Task directions.
Your task is to give the listing below back word for word, pictures excluded.
--- start Recorded information ---
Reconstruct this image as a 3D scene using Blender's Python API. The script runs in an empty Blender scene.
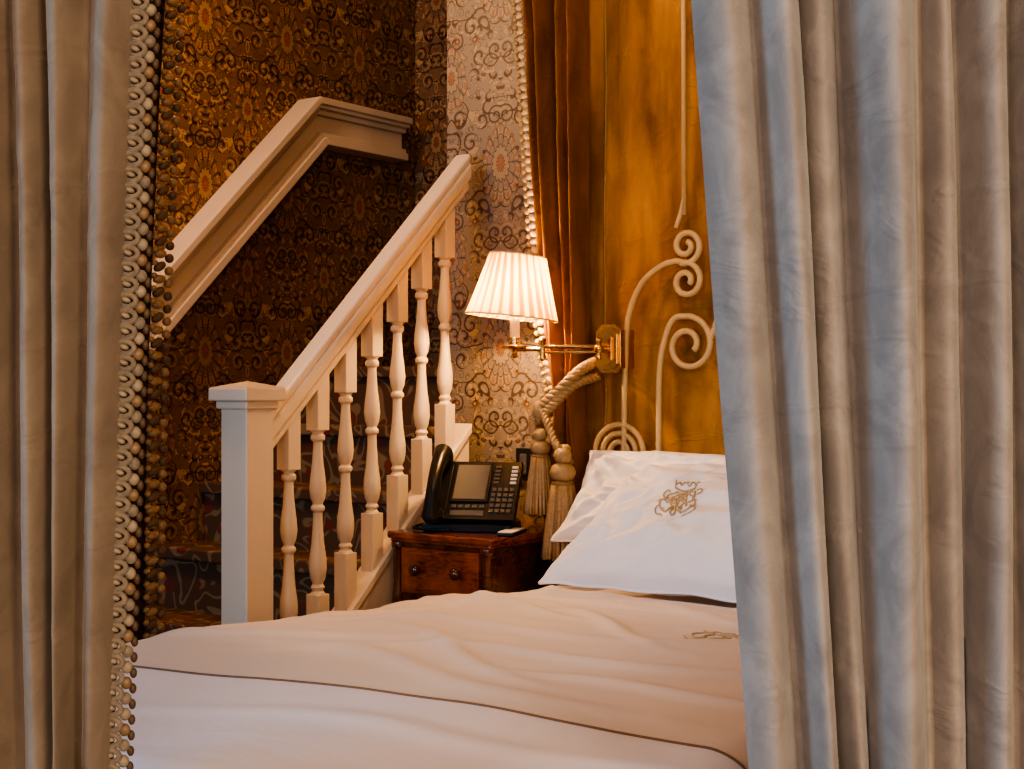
import bpy, math, random
from mathutils import Vector, Matrix, noise
random.seed(7)
S=bpy.context.scene
pi=math.pi
YAW=math.radians(36)

# ------------------------------------------------------------------ nodes
class NT:
    def __init__(s,name):
        s.mat=bpy.data.materials.new(name); s.mat.use_nodes=True
        s.nt=s.mat.node_tree; s.n=s.nt.nodes; s.l=s.nt.links
        s.b=s.n['Principled BSDF']
    def put(s,sock,v):
        if isinstance(v,bpy.types.NodeSocket): s.l.new(v,sock)
        elif v is not None: sock.default_value=v
    def m(s,op,a,b=None,c=None):
        n=s.n.new('ShaderNodeMath'); n.operation=op
        s.put(n.inputs[0],a); s.put(n.inputs[1],b); s.put(n.inputs[2],c)
        return n.outputs[0]
    def ss(s,v,lo,hi,a=0.0,b=1.0):
        n=s.n.new('ShaderNodeMapRange'); n.interpolation_type='SMOOTHSTEP'
        s.put(n.inputs[0],v); n.inputs[1].default_value=lo; n.inputs[2].default_value=hi
        n.inputs[3].default_value=a; n.inputs[4].default_value=b
        return n.outputs[0]
    def mix(s,f,a,b):
        n=s.n.new('ShaderNodeMix'); n.data_type='RGBA'
        s.put(n.inputs[0],f)
        for k,v in ((6,a),(7,b)):
            if isinstance(v,(tuple,list)): v=(*v,1) if len(v)==3 else v
            s.put(n.inputs[k],v)
        return n.outputs[2]
    def comb(s,x,y,z):
        n=s.n.new('ShaderNodeCombineXYZ'); s.put(n.inputs[0],x); s.put(n.inputs[1],y); s.put(n.inputs[2],z); return n.outputs[0]
    def obj(s): 
        return s.n.new('ShaderNodeTexCoord').outputs['Object']
    def sep(s,v):
        n=s.n.new('ShaderNodeSeparateXYZ'); s.l.new(v,n.inputs[0]); return n.outputs
    def noise(s,vec,scale,detail=3,dist=0,rough=.5):
        n=s.n.new('ShaderNodeTexNoise'); s.l.new(vec,n.inputs['Vector']); n.inputs['Scale'].default_value=scale
        n.inputs['Detail'].default_value=detail; n.inputs['Distortion'].default_value=dist; n.inputs['Roughness'].default_value=rough
        return n.outputs[0]
    def mapping(s,vec,sc):
        n=s.n.new('ShaderNodeMapping'); s.l.new(vec,n.inputs[0]); n.inputs['Scale'].default_value=sc; return n.outputs[0]
    def bump(s,h,strength=.3,dist=.01):
        n=s.n.new('ShaderNodeBump'); s.l.new(h,n.inputs['Height']); n.inputs['Strength'].default_value=strength
        n.inputs['Distance'].default_value=dist; s.l.new(n.outputs[0],s.b.inputs['Normal'])
    def set(s,**k):
        for a,v in k.items():
            nm={'col':'Base Color','rough':'Roughness','metal':'Metallic','sheen':'Sheen Weight','sheenr':'Sheen Roughness','sheent':'Sheen Tint','coat':'Coat Weight','spec':'Specular IOR Level'}[a]
            if isinstance(v,tuple) and len(v)==3: v=(*v,1)
            s.put(s.b.inputs[nm],v)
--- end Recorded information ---
The response.
Reconstruct this image as a 3D scene using Blender's Python API. The script runs in an empty Blender scene.
import bpy, math, random
from mathutils import Vector, Matrix, noise
random.seed(7)
S=bpy.context.scene
pi=math.pi
YAW=math.radians(36)

# ------------------------------------------------------------------ nodes
class NT:
    def __init__(s,name):
        s.mat=bpy.data.materials.new(name); s.mat.use_nodes=True
        s.nt=s.mat.node_tree; s.n=s.nt.nodes; s.l=s.nt.links
        s.b=s.n['Principled BSDF']
    def put(s,sock,v):
        if isinstance(v,bpy.types.NodeSocket): s.l.new(v,sock)
        elif v is not None: sock.default_value=v
    def m(s,op,a,b=None,c=None):
        n=s.n.new('ShaderNodeMath'); n.operation=op
        s.put(n.inputs[0],a); s.put(n.inputs[1],b); s.put(n.inputs[2],c)
        return n.outputs[0]
    def ss(s,v,lo,hi,a=0.0,b=1.0):
        n=s.n.new('ShaderNodeMapRange'); n.interpolation_type='SMOOTHSTEP'
        s.put(n.inputs[0],v); n.inputs[1].default_value=lo; n.inputs[2].default_value=hi
        n.inputs[3].default_value=a; n.inputs[4].default_value=b
        return n.outputs[0]
    def mix(s,f,a,b):
        n=s.n.new('ShaderNodeMix'); n.data_type='RGBA'
        s.put(n.inputs[0],f)
        for k,v in ((6,a),(7,b)):
            if isinstance(v,(tuple,list)): v=(*v,1) if len(v)==3 else v
            s.put(n.inputs[k],v)
        return n.outputs[2]
    def comb(s,x,y,z):
        n=s.n.new('ShaderNodeCombineXYZ'); s.put(n.inputs[0],x); s.put(n.inputs[1],y); s.put(n.inputs[2],z); return n.outputs[0]
    def obj(s): 
        return s.n.new('ShaderNodeTexCoord').outputs['Object']
    def sep(s,v):
        n=s.n.new('ShaderNodeSeparateXYZ'); s.l.new(v,n.inputs[0]); return n.outputs
    def noise(s,vec,scale,detail=3,dist=0,rough=.5):
        n=s.n.new('ShaderNodeTexNoise'); s.l.new(vec,n.inputs['Vector']); n.inputs['Scale'].default_value=scale
        n.inputs['Detail'].default_value=detail; n.inputs['Distortion'].default_value=dist; n.inputs['Roughness'].default_value=rough
        return n.outputs[0]
    def mapping(s,vec,sc):
        n=s.n.new('ShaderNodeMapping'); s.l.new(vec,n.inputs[0]); n.inputs['Scale'].default_value=sc; return n.outputs[0]
    def bump(s,h,strength=.3,dist=.01):
        n=s.n.new('ShaderNodeBump'); s.l.new(h,n.inputs['Height']); n.inputs['Strength'].default_value=strength
        n.inputs['Distance'].default_value=dist; s.l.new(n.outputs[0],s.b.inputs['Normal'])
    def set(s,**k):
        for a,v in k.items():
            nm={'col':'Base Color','rough':'Roughness','metal':'Metallic','sheen':'Sheen Weight','sheenr':'Sheen Roughness','sheent':'Sheen Tint','coat':'Coat Weight','spec':'Specular IOR Level'}[a]
            if isinstance(v,tuple) and len(v)==3: v=(*v,1)
            s.put(s.b.inputs[nm],v)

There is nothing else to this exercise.